-- START OF Recorded data --

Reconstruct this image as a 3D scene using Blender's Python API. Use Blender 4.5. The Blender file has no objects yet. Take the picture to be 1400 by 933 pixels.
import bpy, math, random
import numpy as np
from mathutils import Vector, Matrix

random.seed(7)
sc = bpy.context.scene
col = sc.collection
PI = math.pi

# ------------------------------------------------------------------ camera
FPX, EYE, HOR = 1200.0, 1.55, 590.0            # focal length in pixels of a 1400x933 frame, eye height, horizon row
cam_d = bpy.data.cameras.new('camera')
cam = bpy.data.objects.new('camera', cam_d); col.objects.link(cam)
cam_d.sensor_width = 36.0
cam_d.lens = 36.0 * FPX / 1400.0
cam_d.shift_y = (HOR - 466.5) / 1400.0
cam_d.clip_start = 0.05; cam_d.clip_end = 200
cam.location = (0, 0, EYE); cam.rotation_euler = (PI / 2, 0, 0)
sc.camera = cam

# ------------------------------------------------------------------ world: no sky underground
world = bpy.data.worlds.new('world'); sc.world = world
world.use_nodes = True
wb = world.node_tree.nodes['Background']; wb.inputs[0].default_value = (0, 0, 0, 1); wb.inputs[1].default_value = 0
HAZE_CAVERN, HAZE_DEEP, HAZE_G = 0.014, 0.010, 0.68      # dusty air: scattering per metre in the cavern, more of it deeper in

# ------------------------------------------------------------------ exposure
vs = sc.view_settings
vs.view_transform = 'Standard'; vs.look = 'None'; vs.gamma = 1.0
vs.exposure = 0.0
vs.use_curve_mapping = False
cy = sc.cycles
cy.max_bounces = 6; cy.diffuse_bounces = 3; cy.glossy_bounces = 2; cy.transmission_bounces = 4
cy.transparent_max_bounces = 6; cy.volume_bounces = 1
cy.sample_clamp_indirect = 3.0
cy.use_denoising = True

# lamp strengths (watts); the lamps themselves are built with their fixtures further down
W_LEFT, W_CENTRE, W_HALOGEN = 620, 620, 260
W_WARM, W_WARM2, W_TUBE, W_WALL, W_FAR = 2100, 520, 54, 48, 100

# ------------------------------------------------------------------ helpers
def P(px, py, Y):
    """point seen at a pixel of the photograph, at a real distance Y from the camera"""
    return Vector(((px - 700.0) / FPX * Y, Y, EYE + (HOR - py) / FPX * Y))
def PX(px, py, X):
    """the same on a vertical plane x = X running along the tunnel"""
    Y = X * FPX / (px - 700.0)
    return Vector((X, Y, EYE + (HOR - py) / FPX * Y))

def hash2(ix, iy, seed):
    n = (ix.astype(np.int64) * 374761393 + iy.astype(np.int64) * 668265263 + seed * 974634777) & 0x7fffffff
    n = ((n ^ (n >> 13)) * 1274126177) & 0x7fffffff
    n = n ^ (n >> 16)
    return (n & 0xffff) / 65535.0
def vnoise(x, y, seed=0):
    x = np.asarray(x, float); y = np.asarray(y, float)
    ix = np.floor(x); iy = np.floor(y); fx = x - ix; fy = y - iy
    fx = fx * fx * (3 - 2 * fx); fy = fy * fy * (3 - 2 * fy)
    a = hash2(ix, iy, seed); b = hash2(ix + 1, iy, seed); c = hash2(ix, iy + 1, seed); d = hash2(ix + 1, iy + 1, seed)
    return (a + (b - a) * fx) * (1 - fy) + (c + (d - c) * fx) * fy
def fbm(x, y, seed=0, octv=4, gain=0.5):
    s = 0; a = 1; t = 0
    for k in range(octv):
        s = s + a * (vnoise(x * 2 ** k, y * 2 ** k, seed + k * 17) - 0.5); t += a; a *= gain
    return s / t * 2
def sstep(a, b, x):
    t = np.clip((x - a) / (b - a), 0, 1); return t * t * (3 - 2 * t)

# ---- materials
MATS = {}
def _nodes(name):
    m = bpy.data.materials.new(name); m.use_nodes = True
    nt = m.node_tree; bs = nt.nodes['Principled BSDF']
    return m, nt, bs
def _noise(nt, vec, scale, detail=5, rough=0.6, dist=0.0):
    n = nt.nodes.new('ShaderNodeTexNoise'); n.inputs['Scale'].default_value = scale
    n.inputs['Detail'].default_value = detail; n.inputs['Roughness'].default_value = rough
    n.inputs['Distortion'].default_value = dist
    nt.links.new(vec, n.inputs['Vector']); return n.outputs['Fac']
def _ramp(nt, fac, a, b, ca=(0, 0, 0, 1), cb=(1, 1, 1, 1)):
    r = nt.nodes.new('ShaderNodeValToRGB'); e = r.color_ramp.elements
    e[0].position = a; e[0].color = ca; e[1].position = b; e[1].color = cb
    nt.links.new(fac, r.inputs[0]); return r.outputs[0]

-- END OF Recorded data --

### Job
Retype the listing above in full, with no alterations.

### In response
Reconstruct this image as a 3D scene using Blender's Python API. Use Blender 4.5. The Blender file has no objects yet. Take the picture to be 1400 by 933 pixels.
import bpy, math, random
import numpy as np
from mathutils import Vector, Matrix

random.seed(7)
sc = bpy.context.scene
col = sc.collection
PI = math.pi

# ------------------------------------------------------------------ camera
FPX, EYE, HOR = 1200.0, 1.55, 590.0            # focal length in pixels of a 1400x933 frame, eye height, horizon row
cam_d = bpy.data.cameras.new('camera')
cam = bpy.data.objects.new('camera', cam_d); col.objects.link(cam)
cam_d.sensor_width = 36.0
cam_d.lens = 36.0 * FPX / 1400.0
cam_d.shift_y = (HOR - 466.5) / 1400.0
cam_d.clip_start = 0.05; cam_d.clip_end = 200
cam.location = (0, 0, EYE); cam.rotation_euler = (PI / 2, 0, 0)
sc.camera = cam

# ------------------------------------------------------------------ world: no sky underground
world = bpy.data.worlds.new('world'); sc.world = world
world.use_nodes = True
wb = world.node_tree.nodes['Background']; wb.inputs[0].default_value = (0, 0, 0, 1); wb.inputs[1].default_value = 0
HAZE_CAVERN, HAZE_DEEP, HAZE_G = 0.014, 0.010, 0.68      # dusty air: scattering per metre in the cavern, more of it deeper in

# ------------------------------------------------------------------ exposure
vs = sc.view_settings
vs.view_transform = 'Standard'; vs.look = 'None'; vs.gamma = 1.0
vs.exposure = 0.0
vs.use_curve_mapping = False
cy = sc.cycles
cy.max_bounces = 6; cy.diffuse_bounces = 3; cy.glossy_bounces = 2; cy.transmission_bounces = 4
cy.transparent_max_bounces = 6; cy.volume_bounces = 1
cy.sample_clamp_indirect = 3.0
cy.use_denoising = True

# lamp strengths (watts); the lamps themselves are built with their fixtures further down
W_LEFT, W_CENTRE, W_HALOGEN = 620, 620, 260
W_WARM, W_WARM2, W_TUBE, W_WALL, W_FAR = 2100, 520, 54, 48, 100

# ------------------------------------------------------------------ helpers
def P(px, py, Y):
    """point seen at a pixel of the photograph, at a real distance Y from the camera"""
    return Vector(((px - 700.0) / FPX * Y, Y, EYE + (HOR - py) / FPX * Y))
def PX(px, py, X):
    """the same on a vertical plane x = X running along the tunnel"""
    Y = X * FPX / (px - 700.0)
    return Vector((X, Y, EYE + (HOR - py) / FPX * Y))

def hash2(ix, iy, seed):
    n = (ix.astype(np.int64) * 374761393 + iy.astype(np.int64) * 668265263 + seed * 974634777) & 0x7fffffff
    n = ((n ^ (n >> 13)) * 1274126177) & 0x7fffffff
    n = n ^ (n >> 16)
    return (n & 0xffff) / 65535.0
def vnoise(x, y, seed=0):
    x = np.asarray(x, float); y = np.asarray(y, float)
    ix = np.floor(x); iy = np.floor(y); fx = x - ix; fy = y - iy
    fx = fx * fx * (3 - 2 * fx); fy = fy * fy * (3 - 2 * fy)
    a = hash2(ix, iy, seed); b = hash2(ix + 1, iy, seed); c = hash2(ix, iy + 1, seed); d = hash2(ix + 1, iy + 1, seed)
    return (a + (b - a) * fx) * (1 - fy) + (c + (d - c) * fx) * fy
def fbm(x, y, seed=0, octv=4, gain=0.5):
    s = 0; a = 1; t = 0
    for k in range(octv):
        s = s + a * (vnoise(x * 2 ** k, y * 2 ** k, seed + k * 17) - 0.5); t += a; a *= gain
    return s / t * 2
def sstep(a, b, x):
    t = np.clip((x - a) / (b - a), 0, 1); return t * t * (3 - 2 * t)

# ---- materials
MATS = {}
def _nodes(name):
    m = bpy.data.materials.new(name); m.use_nodes = True
    nt = m.node_tree; bs = nt.nodes['Principled BSDF']
    return m, nt, bs
def _noise(nt, vec, scale, detail=5, rough=0.6, dist=0.0):
    n = nt.nodes.new('ShaderNodeTexNoise'); n.inputs['Scale'].default_value = scale
    n.inputs['Detail'].default_value = detail; n.inputs['Roughness'].default_value = rough
    n.inputs['Distortion'].default_value = dist
    nt.links.new(vec, n.inputs['Vector']); return n.outputs['Fac']
def _ramp(nt, fac, a, b, ca=(0, 0, 0, 1), cb=(1, 1, 1, 1)):
    r = nt.nodes.new('ShaderNodeValToRGB'); e = r.color_ramp.elements
    e[0].position = a; e[0].color = ca; e[1].position = b; e[1].color = cb
    nt.links.new(fac, r.inputs[0]); return r.outputs[0]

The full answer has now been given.